When Jeremiah raised his objection to God's call, God's first words seemed rather harsh: "Do not say I am only a boy; for you shall go to all to whom I send you, and you shall speak whatever I command you" (1:7). Clearly when God calls, God expects obedience. God isn't interested in hearing our excuses. But that doesn't mean that God leaves us to work out our call on our own. For as he said to Jeremiah: "Don't be afraid, for I am with you." In other words, I am not reneging my call, but I do promise to be with you to help you to fulfill it. That is the same thing Jesus says to us as his disciples: "Remember, I am with you always, to the end of the age" (Mt. 28:20). Jesus said that after he commissioned his disciples to go and make more disciples. It is important to recognize that the promise was given in the context of their call to mission. The promise of God's presence is for those who take his call seriously. In our text from Jeremiah, the giving of God's promise is also closely associated with his commissioning. For immediately after God promised to be with Jeremiah, Jeremiah writes this: "Then the Lord put out his hand and touched my mouth; and the Lord said to me, ‘Now I have put my words in your mouth.'" Once again, the promise of help goes hand in hand with the call to service. Thus God equipped Jeremiah with the tools of his trade–words. What Jeremiah needed, God provided. Jeremiah wasn't a carpenter, so he didn't need hammer and nails. He wasn't a farmer, so he didn't a horse and plow. But he was called and commissioned to be a prophet, so God gave him words. Then God added the further reassurance that his touch would enable Jeremiah to speak not just any words, but words of real power: "See, today I appoint you over nations and over kingdoms, to pluck up and to pull down, to destroy and to overthrow, to build and to plant."

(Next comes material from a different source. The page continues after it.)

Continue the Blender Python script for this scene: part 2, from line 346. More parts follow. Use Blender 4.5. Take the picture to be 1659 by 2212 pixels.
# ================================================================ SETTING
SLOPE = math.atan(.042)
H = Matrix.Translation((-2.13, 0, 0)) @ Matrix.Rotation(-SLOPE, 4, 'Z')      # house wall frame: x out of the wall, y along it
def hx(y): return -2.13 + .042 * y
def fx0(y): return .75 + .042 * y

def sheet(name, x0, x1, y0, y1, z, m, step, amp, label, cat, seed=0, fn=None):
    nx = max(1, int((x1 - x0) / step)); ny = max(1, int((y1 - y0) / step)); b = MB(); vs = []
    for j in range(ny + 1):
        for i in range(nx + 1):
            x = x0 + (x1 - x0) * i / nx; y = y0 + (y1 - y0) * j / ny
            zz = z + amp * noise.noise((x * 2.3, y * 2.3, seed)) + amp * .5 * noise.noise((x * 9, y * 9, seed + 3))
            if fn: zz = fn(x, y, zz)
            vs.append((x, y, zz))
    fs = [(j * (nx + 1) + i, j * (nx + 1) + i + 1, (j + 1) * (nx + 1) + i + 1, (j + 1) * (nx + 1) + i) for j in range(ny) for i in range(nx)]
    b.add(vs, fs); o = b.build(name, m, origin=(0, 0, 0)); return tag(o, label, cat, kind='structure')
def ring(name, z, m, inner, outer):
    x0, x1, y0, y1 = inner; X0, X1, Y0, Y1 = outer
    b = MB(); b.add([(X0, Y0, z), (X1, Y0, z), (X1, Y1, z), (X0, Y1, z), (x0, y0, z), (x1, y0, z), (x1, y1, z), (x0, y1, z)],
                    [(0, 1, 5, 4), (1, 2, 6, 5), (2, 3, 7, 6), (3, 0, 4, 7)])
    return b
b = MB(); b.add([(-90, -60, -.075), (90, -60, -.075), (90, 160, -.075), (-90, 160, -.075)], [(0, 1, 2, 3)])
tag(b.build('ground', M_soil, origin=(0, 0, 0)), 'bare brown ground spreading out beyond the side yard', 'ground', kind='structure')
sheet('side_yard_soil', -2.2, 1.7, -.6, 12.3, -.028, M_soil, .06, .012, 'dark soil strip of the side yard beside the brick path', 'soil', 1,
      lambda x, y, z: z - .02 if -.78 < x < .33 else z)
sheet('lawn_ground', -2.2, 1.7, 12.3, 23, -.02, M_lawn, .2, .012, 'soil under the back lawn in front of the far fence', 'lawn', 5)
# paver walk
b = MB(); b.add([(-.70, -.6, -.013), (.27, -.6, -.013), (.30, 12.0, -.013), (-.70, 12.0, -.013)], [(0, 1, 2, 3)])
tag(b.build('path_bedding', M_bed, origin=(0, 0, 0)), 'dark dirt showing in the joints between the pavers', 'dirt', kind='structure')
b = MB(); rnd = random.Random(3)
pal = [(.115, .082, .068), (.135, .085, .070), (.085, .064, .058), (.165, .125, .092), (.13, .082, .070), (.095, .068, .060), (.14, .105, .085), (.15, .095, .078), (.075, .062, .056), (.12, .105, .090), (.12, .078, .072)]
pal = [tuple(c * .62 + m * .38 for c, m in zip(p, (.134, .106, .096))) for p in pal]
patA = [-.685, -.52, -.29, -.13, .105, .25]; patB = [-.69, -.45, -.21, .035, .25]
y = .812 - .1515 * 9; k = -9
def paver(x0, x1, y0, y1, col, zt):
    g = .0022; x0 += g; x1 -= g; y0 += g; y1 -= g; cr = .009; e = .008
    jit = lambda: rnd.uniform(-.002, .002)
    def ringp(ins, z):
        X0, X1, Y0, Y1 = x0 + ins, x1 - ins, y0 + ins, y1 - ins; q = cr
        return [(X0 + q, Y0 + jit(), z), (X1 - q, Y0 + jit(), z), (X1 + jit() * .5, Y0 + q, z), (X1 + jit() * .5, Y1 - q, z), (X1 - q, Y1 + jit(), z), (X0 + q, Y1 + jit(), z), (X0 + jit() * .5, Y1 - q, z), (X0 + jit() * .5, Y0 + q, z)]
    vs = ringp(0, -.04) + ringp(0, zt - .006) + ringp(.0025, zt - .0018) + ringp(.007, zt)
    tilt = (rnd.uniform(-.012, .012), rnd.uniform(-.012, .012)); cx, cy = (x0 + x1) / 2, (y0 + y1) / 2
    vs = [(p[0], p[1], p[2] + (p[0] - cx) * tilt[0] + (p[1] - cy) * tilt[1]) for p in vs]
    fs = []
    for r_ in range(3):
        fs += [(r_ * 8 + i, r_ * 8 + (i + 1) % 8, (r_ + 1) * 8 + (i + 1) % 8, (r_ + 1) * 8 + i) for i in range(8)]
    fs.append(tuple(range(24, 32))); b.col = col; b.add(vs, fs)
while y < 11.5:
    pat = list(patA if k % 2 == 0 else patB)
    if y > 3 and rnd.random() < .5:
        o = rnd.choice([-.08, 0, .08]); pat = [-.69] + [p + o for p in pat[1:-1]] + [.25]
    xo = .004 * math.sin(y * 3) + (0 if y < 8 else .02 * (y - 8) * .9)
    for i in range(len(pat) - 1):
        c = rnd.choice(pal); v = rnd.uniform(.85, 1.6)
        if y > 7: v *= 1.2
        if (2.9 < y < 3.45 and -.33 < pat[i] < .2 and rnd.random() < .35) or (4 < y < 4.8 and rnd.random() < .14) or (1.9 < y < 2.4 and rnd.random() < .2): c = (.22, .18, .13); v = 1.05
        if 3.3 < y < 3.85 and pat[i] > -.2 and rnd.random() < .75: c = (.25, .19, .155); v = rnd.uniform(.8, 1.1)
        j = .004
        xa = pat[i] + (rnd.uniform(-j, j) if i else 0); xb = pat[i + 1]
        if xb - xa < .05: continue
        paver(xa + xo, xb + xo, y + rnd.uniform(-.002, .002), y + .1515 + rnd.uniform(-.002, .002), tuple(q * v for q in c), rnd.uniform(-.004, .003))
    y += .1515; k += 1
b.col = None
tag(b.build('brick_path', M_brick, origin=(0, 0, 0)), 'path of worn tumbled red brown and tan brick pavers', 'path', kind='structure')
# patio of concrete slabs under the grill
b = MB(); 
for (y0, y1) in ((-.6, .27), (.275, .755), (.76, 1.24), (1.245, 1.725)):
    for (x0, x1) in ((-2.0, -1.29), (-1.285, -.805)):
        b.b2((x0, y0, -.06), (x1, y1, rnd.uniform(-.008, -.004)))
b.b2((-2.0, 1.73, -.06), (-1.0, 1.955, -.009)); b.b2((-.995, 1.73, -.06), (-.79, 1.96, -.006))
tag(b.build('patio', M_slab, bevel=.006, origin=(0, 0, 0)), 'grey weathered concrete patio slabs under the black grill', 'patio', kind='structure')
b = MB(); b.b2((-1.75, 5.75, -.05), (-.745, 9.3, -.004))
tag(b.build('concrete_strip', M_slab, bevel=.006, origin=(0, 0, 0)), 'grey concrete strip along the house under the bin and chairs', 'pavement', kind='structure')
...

In all of this we encounter a tremendous principle with respect to God's call: God never sends a messenger without putting words in his or her mouth; God never commissions one to service without qualifying one for the task; God does not call any people without first equipping and empowering them. God will certainly challenge us, but God will also provide all that is needed to meet the challenge. All of that is evident in Jeremiah's call. But unless you think this may be a one-of-a-kind type of situation, that Jeremiah was special and it couldn't possibly apply to someone like you or I, remember that the New Testament elaborates greatly on this truth, when it tells us that God has given to all believers the gift of his own Holy Spirit to equip and empower us. The Holy Spirit gives each of us unique gifts and abilities to use in God's service. The Holy Spirit fills us with strength and courage to go forward in Jesus' name. The apostle Paul makes this very point to another young man called to a challenging ministry, his friend Timothy, saying: "God did not give us a spirit of cowardice, but rather a spirit of power and of love and of self-discipline" (2 Tim. 1:7). God gives to all of us the authority and the strength to be what he calls us to be, and to do what he calls us to do.